政治家・猪口邦子氏といえば、日本初の少子化担当大臣を務めるなど、女性の地位向上やジェンダー平等に尽力した人物として知られています。
そんな猪口氏の功績に劣らず注目されるのが、彼女の祖父・横田昇一氏の偉業です。
横田氏は、日本音楽文化の発展を支えた実業家であり、著作権制度の改正を実現した立役者として歴史に名を刻みました。
本記事では、横田昇一氏が成し遂げた功績や彼が発刊した『蓄音器世界』、さらに彼が日本音楽に与えた影響について深掘りしていきます。
猪口邦子の祖父・横田昇一とは?その生涯と業績
猪口邦子議員の父方の祖父・横田昇一氏は、岡山県総社市出身の実業家。
彼は「蓄音器業界のパイオニア」とも呼ばれ、日本における音楽文化の普及と権利保護に尽力しました。
1915年には、音楽業界誌『蓄音器世界』を創刊。
これは、日本初の蓄音器に特化した業界誌であり、当時の音楽業界の動向や最新技術、さらには文化的側面まで網羅した革新的なメディアでした。
猪口邦子氏は、2019年に祖父の墓参りをした際の写真をSNSで公開し、「実業家だった横田昇一も、雑誌『蓄音器世界』を発刊すると共に著作権制度の保護に努めました。
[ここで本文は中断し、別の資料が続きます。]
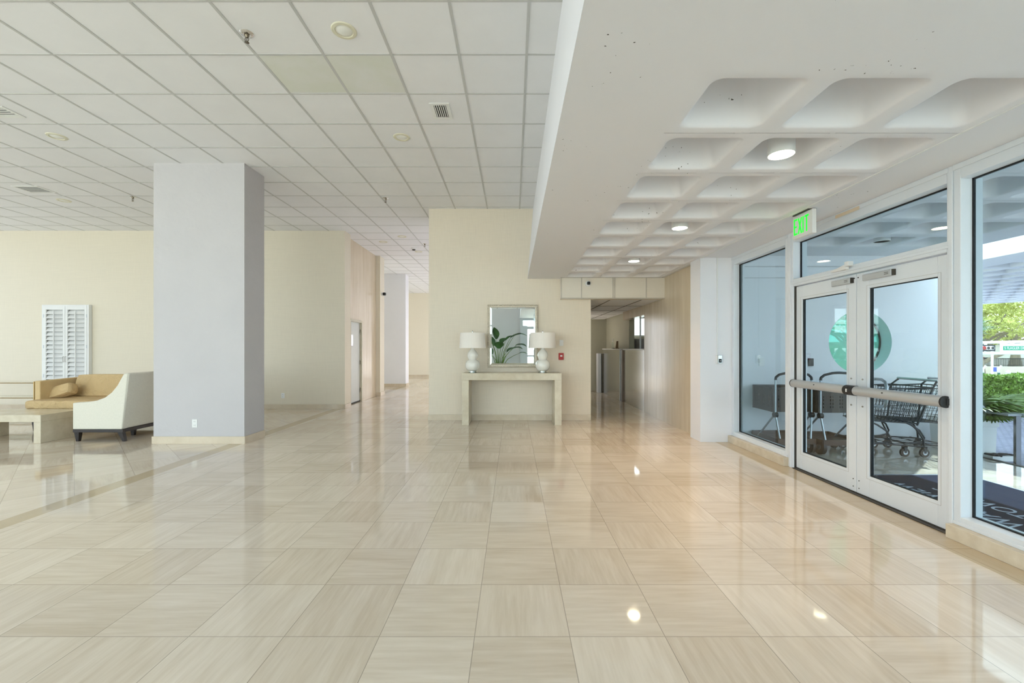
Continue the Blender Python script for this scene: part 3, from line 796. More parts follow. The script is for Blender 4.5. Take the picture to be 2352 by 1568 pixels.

」とコメントを寄せています。
猪口邦子の祖父・横田昇一の『蓄音器世界』とは?
猪口邦子の祖父・横田昇一氏が関わった『蓄音器世界』は、日本の蓄音器市場の成長を促すために発刊されました。
この雑誌は、単なる情報提供にとどまらず、以下のような多岐にわたる内容を含んでいました。
- 新譜案内
発売されたばかりのレコードのレビューや紹介。 - 業界ニュース
蓄音器やレコードの市場動向や新技術についての情報。 - 教育・文化的活用法
蓄音器を教育や家庭生活にどのように活用できるかについての提案。
横田氏は、蓄音器を「家庭を明るくし、教育の道具としても使える画期的な技術」として位置づけ、多くの人々にその魅力を伝えました。
音楽文化を守るための著作権制度改正
当時の日本では、レコードのコピー品が横行していました。正規のレコードを購入して複製し、安価で販売する「複写盤業者」が市場を席巻し、正規レコード会社が存続の危機に陥っていました。
猪口邦子議員の祖父・横田昇一氏は、この問題に真正面から立ち向かいました。
改正に向けた行動
横田氏は、政府や議員に働きかけを行い、衆議院議員の鳩山一郎(後の内閣総理大臣)に陳情するなど、著作権法の改正を推進しました。
その結果、1920年(大正9年)、以下のような改正が実現しました。
- 演奏・歌唱の権利が保護対象に追加
レコードに収録された演奏や歌唱が著作権として認められる。 - 無断複製の禁止
レコードの無断複製を禁止し、違反者には罰則が科される。
この改正により、音楽業界は再び活気を取り戻し、レコード生産額が大幅に回復。
横田氏の尽力が、日本の音楽業界を救ったと言っても過言ではありません。
横田昇一の信念:蓄音器と音楽の未来を信じて
横田氏は単なるビジネスマンではなく、蓄音器が持つ可能性に深い信頼を寄せていました。彼はこう語っています。
「蓄音器は単なる娯楽の道具ではない。知識や芸術を普及させ、家庭や教育を豊かにする存在である。」
横田氏の言葉からは、蓄音器という技術を単なる商品としてだけでなく、文化を支える基盤として捉えていたことがわかります。
まとめ
横田昇一氏は、雑誌『蓄音器世界』の創刊や著作権制度改正を通じて、日本の音楽文化を守り育てた実業家でした。
その功績は、現在の音楽業界の基盤となっています。
猪口邦子氏の祖父としてだけでなく、音楽文化の革新者として歴史に名を刻んだ横田昇一氏。
彼の行動力と信念は、現代の私たちにも多くの示唆を与えてくれます。
これからも彼の偉業が語り継がれ、日本音楽の未来を支える原動力となることを願っています。